05 December 2014

The Real per Capita Recovery

When did the U.S. economy really recover to its pre-recession level?

If you go just by the nation's Gross Domestic Product (GDP), the answer is yes - after accounting for inflation, it recovered to its pre-recession peak back in the middle of 2011. Our first chart below, which also shows the values of GDP that our Modified Limo and Climbing Limo inertial forecasting methods have forecasted to be anywhere from three to nine months ahead of time, shows how real GDP was recorded in each quarter from 2006-Q1 to the present.

Real GDP vs Climbing Limo vs Modified Limo Forecasts, 2006Q1 - Present (2014-Q3, 2nd estimate)

In examining this chart, we see that real GDP recovered to its prerecession levels in mid-2011. The national income would then seem to have gone on to grow over a trillion dollars more beyond that $14,991 billion figure (in terms of constant 2009 U.S. dollars).

But as one of our readers noted in an e-mail: "A $13 trillion GDP with 300 million people is more than $14 trillion GDP with 320 million."

So how differently would the U.S.' economic recovery look if we measured it on a per capita basis rather than just on raw GDP?

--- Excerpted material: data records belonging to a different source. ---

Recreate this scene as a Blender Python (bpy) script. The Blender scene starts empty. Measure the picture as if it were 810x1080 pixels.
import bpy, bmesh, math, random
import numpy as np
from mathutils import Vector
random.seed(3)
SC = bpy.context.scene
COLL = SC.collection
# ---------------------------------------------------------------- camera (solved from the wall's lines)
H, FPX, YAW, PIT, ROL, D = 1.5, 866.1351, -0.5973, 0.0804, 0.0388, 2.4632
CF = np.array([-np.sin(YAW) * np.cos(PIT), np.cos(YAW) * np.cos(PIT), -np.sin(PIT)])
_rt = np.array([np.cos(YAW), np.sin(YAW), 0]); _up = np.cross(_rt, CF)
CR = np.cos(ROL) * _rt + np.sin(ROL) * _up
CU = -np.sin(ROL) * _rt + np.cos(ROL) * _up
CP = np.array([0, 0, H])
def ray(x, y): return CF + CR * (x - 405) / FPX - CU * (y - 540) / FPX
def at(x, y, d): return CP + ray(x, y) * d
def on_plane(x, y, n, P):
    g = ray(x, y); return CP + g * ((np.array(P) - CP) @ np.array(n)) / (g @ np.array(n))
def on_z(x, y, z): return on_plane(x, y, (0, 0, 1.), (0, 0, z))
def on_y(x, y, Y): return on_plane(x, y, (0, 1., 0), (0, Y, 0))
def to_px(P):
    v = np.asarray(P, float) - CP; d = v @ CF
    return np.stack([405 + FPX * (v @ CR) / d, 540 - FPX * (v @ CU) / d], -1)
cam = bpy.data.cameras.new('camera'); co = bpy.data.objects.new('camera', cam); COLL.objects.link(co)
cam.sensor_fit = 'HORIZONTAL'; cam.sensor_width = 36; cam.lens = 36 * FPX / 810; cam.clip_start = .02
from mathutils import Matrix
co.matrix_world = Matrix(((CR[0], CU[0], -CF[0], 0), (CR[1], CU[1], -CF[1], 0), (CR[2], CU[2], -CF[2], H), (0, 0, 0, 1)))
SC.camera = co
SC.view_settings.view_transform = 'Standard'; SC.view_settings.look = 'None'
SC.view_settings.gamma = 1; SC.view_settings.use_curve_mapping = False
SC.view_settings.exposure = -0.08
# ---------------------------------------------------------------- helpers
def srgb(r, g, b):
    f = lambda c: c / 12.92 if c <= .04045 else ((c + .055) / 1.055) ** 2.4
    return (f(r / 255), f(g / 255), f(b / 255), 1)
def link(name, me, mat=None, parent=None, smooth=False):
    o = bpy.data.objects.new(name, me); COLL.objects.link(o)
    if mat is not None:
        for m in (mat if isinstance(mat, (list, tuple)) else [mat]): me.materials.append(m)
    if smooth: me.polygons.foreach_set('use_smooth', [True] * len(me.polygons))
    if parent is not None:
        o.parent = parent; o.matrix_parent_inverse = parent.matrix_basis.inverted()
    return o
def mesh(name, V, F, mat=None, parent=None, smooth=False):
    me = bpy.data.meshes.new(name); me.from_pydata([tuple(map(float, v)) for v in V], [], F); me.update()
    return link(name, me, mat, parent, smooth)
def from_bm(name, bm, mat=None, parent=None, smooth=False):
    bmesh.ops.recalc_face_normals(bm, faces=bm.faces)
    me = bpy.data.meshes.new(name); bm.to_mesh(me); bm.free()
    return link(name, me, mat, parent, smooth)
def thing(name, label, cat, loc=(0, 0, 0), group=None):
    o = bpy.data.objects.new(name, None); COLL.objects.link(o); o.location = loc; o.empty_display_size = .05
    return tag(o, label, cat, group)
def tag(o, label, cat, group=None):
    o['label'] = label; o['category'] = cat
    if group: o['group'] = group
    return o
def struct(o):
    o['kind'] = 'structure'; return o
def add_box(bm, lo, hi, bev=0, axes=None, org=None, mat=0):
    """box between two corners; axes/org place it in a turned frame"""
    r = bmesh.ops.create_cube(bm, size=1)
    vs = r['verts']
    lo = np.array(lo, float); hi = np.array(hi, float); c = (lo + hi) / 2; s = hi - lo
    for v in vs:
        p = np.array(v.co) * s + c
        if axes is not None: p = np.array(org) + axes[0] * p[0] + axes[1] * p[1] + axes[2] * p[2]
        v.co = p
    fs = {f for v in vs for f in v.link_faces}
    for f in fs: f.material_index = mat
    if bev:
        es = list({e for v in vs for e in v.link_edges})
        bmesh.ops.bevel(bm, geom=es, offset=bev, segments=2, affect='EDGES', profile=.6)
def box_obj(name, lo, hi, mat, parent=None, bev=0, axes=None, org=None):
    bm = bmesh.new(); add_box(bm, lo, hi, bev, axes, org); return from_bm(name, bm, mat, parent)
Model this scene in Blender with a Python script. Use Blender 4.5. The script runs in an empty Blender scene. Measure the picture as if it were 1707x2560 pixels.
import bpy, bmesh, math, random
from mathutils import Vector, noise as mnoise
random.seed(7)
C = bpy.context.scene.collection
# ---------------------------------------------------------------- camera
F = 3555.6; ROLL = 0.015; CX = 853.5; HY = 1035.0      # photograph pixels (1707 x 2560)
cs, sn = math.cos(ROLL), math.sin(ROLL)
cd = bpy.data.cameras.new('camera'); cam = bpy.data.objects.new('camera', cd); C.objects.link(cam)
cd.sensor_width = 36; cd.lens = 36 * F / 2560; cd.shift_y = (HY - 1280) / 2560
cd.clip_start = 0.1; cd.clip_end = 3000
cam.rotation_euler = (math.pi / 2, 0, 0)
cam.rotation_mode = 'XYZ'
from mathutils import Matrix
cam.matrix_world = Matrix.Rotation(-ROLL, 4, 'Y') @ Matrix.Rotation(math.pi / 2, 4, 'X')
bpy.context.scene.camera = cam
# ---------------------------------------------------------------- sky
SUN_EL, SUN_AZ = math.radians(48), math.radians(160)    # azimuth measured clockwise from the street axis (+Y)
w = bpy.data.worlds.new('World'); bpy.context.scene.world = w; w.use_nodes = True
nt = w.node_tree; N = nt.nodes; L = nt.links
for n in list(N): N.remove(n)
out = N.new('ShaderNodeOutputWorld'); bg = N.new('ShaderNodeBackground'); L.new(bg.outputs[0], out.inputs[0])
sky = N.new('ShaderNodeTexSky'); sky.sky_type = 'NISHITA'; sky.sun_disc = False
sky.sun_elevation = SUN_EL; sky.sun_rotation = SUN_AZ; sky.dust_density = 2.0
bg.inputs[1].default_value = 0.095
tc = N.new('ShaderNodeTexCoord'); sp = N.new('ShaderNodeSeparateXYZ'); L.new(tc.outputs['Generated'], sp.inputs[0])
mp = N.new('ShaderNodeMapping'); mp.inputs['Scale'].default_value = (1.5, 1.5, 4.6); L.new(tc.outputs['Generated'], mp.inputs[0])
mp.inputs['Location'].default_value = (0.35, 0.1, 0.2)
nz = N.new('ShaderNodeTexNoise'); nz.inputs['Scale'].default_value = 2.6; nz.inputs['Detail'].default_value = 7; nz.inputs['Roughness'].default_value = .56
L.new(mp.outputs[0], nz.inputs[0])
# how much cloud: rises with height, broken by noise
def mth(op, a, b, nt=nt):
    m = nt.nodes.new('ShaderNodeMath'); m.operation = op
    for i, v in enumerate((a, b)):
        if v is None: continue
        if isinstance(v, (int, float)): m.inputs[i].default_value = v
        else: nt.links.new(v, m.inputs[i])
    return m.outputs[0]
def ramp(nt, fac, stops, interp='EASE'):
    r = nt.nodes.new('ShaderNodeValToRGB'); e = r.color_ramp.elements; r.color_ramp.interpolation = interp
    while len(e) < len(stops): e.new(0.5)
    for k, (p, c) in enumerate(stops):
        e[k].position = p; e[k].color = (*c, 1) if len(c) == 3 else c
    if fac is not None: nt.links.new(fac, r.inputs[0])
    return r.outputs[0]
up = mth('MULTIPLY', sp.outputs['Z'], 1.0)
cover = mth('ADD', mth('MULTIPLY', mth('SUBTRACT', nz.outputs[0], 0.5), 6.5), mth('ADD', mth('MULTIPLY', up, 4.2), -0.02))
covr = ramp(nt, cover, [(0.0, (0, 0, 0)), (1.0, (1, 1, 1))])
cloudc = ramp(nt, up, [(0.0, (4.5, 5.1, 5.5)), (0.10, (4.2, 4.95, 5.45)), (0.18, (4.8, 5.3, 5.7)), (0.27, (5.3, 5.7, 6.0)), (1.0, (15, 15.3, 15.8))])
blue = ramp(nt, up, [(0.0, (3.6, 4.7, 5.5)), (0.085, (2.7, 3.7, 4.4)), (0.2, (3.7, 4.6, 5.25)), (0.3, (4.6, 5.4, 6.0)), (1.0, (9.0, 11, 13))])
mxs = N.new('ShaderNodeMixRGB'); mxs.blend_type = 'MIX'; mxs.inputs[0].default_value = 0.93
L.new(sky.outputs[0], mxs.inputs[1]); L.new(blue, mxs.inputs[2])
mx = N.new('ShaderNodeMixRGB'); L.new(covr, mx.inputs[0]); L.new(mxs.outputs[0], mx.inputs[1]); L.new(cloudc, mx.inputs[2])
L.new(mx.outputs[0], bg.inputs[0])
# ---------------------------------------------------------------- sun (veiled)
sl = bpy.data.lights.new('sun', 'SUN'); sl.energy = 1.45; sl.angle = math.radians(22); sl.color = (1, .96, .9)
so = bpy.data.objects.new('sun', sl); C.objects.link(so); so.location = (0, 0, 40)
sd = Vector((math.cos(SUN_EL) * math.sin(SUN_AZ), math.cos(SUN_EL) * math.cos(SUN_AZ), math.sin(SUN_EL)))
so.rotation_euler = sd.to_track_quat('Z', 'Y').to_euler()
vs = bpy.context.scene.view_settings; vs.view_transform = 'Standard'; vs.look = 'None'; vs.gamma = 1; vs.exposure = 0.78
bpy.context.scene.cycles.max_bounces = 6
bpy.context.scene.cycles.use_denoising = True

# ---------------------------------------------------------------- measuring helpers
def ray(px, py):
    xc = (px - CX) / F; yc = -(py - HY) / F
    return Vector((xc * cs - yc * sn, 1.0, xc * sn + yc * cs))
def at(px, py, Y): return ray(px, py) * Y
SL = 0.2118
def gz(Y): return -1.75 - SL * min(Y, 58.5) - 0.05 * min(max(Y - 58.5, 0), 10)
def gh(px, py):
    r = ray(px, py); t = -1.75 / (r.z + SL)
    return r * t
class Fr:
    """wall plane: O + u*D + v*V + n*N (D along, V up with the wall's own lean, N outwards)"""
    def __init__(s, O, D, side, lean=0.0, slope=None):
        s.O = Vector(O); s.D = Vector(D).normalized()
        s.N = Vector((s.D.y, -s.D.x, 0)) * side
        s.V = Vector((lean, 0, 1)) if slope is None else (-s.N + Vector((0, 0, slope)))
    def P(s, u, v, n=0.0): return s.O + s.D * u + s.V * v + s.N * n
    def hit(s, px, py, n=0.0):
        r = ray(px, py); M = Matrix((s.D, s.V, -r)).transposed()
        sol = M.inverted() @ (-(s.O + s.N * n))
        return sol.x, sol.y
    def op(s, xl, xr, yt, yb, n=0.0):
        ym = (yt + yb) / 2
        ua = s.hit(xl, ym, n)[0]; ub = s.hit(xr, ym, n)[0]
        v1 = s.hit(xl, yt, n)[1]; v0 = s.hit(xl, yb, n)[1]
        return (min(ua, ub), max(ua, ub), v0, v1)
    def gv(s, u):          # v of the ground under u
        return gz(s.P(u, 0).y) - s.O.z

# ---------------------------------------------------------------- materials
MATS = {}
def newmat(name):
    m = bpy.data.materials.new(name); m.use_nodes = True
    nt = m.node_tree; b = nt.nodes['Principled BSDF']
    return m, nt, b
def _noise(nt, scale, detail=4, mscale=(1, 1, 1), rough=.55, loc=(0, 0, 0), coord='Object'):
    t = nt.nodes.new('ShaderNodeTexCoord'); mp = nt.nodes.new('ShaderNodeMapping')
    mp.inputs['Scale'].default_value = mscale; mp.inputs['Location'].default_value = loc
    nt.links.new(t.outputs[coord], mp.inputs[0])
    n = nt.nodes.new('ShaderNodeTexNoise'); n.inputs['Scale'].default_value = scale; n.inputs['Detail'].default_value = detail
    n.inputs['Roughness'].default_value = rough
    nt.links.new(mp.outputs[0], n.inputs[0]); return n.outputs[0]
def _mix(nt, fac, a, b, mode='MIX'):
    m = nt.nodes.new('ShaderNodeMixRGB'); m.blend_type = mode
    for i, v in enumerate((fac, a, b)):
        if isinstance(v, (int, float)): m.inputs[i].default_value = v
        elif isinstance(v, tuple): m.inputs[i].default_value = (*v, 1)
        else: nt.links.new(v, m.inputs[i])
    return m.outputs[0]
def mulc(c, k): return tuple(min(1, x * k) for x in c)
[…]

To find out, we tapped the U.S. Census Bureau's intercensal population estimates and projections to calculate the Real GDP per Capita over the same period of time in our chart. And for the sake of consistency, we redid our forecasts using these measures. Our second chart presents our results.

Real GDP per Capita vs Climbing Limo vs Modified Limo Forecasts, 2006Q1 - Present (2014-Q3, 2nd estimate)

Going by this measure we see that it wasn't until the third quarter of 2013 that the U.S. economy really recovered to its pre-recession level. And then, it has only been since the second quarter of 2014 that it has grown beyond that level.

The interesting thing is that tracking the GDP per capita measure this way would more closely match the perceptions of the American people regarding the overall health of the U.S. economy. Say as measured by the University of Michigan's Consumer Sentiment Index, which returned to its prerecession levels just a few months ahead of real GDP per capita.

Contrary to what at least one particular economist and his fellow travelers might think about their cognitive abilities and financial literacy, regular Americans would seem to be pretty capable of collectively assessing the real condition of the U.S. economy.